Quintana Roo tiene mucho de qué avergonzarse por lo más patético que le ha sucedido a México en el contexto de su aberrante dependencia y supeditación de nuestra economía respecto a la estadounidense: con sus delirios ambientalistas y globalifóbicos nuestros ínclitos “progres” le hicieron la chamba a los gringos: China, la verdadera potencia mundial en todos los sentidos, estaba más que dispuesta a invertir en el patio trasero norteamericano, mas por salvar tres mangles y un puñado de árboles y decirle no al comercio internacional los proyectos emblema se cayeron y ahora; frente al yanqui, estamos solos como perros. Nuestra culpa.
El rechazo al proyecto del tren rápido México-Querétaro pudo tener ciertas pálidas, arcaicas y cuestionables bases de “defensa soberana” de la economía nacional, pero en realidad obedeció a intereses más que mezquinos que utilizaron la supina inocencia de nuestros activistas de izquierda para rechazar el megaproyecto, pues las protestas servían para el elevado fin de cuestionar al ya muy frágil presidente Enrique Peña Nieto. ¡Qué emoción! Los “pirrurris” ternuritas de Yo Soy 132, los izquierdistas inquebrantables del Taparrabo’s Power y los ecologistas millonetas lograron tapar las fauces del dragón oriental que seguramente venía a robar la serpiente al águila tan plácidamente posada en el nopal de un islote al centro del Lago de Texcoco.
Lo lograron: tumbaron uno de los proyectos emblemáticos del sexenio, ahuyentaron una multimillonaria inversión histórica y les cerraron las puertas a los inversores chinos, ávidos sí, de riqueza y de la posición geoeconómica envidiable que ofrecía México pero dispuestos a generar cientos de miles de empleos con la ola de divisas que se avecinaba en una nueva relación comercial, que incluía además un acceso privilegiado al mercado de materias primas, bienes manufacturados y servicios más grande de la Tierra.
Pero mientras nuestros bravos activistas globalifóbicos y ambientalistas se felicitaban por el éxito de su férrea oposición, al norte del Río Bravo, en secreto acaso, nuestros poderosos vecinos se despellejaban las manos aplaudiendo al son de “el pueblo, unido, jamás será vencido” de nuestros progres más pandrosos y fundidos en un abrazo universal con la Madre Tierra y los pobres del mundo.
De veras que nadie sabe para quién trabaja. Pero –decíamos al principio– del éxito de esta estrategia de Estados Unidos de manipular a las fuerzas antiimperialistas mexicanas y a los discípulos de Al Gore con su obsesión por el cambio climático Quintana Roo tiene buena parte de la culpa.

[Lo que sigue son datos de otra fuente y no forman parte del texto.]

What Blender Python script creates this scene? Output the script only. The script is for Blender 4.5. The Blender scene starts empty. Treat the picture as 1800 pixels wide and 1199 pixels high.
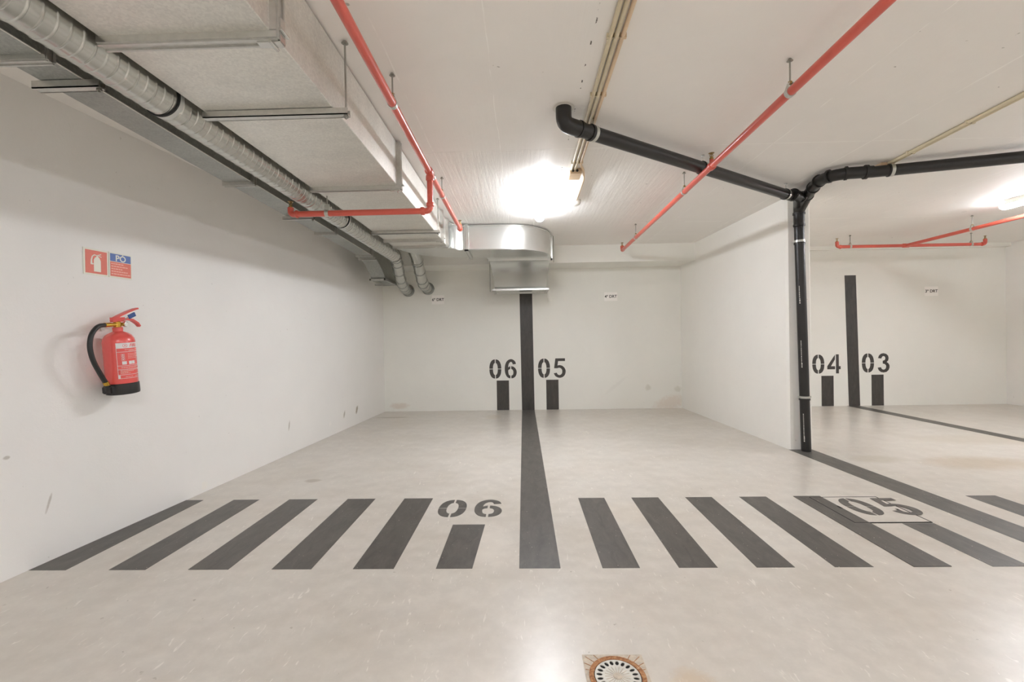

Arrobado hasta el enamoramiento por el guapo expresidenciable gringo, Felipe Calderón Hinojosa hizo de la fiebre ambientalista política oficial mexicana a través de ominosas normas restrictivas hasta la parálisis total del desarrollo de infraestructura para las comunicaciones, la generación de energía y el turismo. Nuestros heroicos grupos ecologistas caribeños ya estaban muy envalentonados a la hora de manifestarse contra el Dragon Mart, y por supuesto los opositores al partido del entonces gobernador Félix González Canto –ese fue su único proyecto real de desarrollo, más allá de la mercadotecnia a la que dedicó el sexenio– y de su presidente Peña enarbolaron alegremente la bandera globalifóbica para rechazar a los invasores mongoles.
El Dragon Mart era la cabeza de playa de los chinos para acceder al mercado americano a través de México –específicamente de Cancún– y comenzar una intensa relación comercial entre ambos países, que hoy nos tendría en una postura negociadora mucho menos desventajosa ante las agresiones de Donald Trump, que en la semana tuvo un notable acercamiento con China y hasta recibió en la Casa Blanca al premier japonés Shinzō Abe, puente que hubiese podido pasar por México pero nuestros héroes contestatarios ayudaron a dejarnos como el chinito: nomás milando.
Se los dijimos, ¡pero es que son tan inspiradores nuestros activistas!